DE HAWÁI A CALIFORNIA
James matiza que hay testimonios de todo tipo: “Algunos descendientes consideran que fue una buena oportunidad para aquellas familias. Para otros, fue una experiencia desagradable”. De hecho, dos de cada tres volvieron a emigrar. Esta vez, de Hawái a California. “Aunque se regalaba tierra a las familias para que tuviesen un huerto propio del que alimentarse, a veces no era suficiente. Era el caso de la mía, con tantos descendientes. Por eso muchos emigraron a California”, sostiene Yvonne. Sue recuerda que, en las conversaciones familiares, para algunos “el viaje en el Heliópolis fue maravilloso, en un impresionante barco de vapor; pero también escuché a otros decir que fue sólo un barco de ganado glorificado con el paso del tiempo”.
“Aunque se regalaba tierra a las familias para que tuviesen un huerto propio del que alimentarse, a veces no era suficiente”
Yvonne Dress, junto a su hijo y nieto. Ya son cinco generaciones descendientes de la familia Butelo.

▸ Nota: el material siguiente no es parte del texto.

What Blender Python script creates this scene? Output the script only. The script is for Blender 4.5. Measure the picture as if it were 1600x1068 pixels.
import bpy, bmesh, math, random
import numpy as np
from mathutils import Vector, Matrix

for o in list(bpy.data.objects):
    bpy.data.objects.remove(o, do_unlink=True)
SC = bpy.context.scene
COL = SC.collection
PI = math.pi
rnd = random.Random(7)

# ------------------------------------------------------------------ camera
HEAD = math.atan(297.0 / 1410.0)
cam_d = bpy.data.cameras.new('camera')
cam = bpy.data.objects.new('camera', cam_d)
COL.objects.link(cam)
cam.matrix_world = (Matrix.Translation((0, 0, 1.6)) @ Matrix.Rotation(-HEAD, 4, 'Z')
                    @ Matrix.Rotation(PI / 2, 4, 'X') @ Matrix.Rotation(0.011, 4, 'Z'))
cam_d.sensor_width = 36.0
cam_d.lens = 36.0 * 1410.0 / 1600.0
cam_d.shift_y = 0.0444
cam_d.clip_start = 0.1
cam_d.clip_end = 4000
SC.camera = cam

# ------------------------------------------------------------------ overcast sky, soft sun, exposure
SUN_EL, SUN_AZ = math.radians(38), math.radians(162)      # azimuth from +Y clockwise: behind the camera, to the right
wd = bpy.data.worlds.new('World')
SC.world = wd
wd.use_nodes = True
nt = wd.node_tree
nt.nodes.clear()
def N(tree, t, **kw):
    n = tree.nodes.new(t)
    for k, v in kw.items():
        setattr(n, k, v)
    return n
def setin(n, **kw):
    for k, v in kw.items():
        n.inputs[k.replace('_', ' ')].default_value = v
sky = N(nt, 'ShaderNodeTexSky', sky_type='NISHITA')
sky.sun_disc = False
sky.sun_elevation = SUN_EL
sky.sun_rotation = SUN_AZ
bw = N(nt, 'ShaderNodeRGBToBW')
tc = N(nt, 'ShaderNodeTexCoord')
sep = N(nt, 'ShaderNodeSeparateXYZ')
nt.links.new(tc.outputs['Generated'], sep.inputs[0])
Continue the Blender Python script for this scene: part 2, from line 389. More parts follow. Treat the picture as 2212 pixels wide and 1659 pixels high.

James y su equipo siguen recogiendo los recuerdos e historias entre las decenas de miles de descendientes que, a tantos kilómetros, se sienten unidos con Andalucía. Sue, la nieta de Anita Butelo, reconoce que muchas veces piensa en la valentía de su familia para cruzar medio mundo en aquella época: “¿Hasta qué punto puede estar desesperada una familia para partir, estando mi abuela embarazada, y dejar España a su edad y con tantos hijos?”, reflexiona, sorprendida. También rememora cuando su abuela contaba que sabía bailar “hula” y cómo en las conversaciones con sus hermanas las palabras españolas e inglesas se mezclaban. “De todas”, matiza, “recuerdo sobre todo cuando ella me bañaba. Mi palabra favorita era… ¿sabacco?”, pregunta, entre risas, para confirmar si es correcta. Yvonne sigue buscando datos de su familia a través de Internet, intentando localizar descendientes y testimonios. Para Sue, su sueño es hacer el viaje de sus ancestros pero a la inversa, para conocer sus raíces andaluzas y “disfrutar de las calles, los sonidos y los sabores de Córdoba”.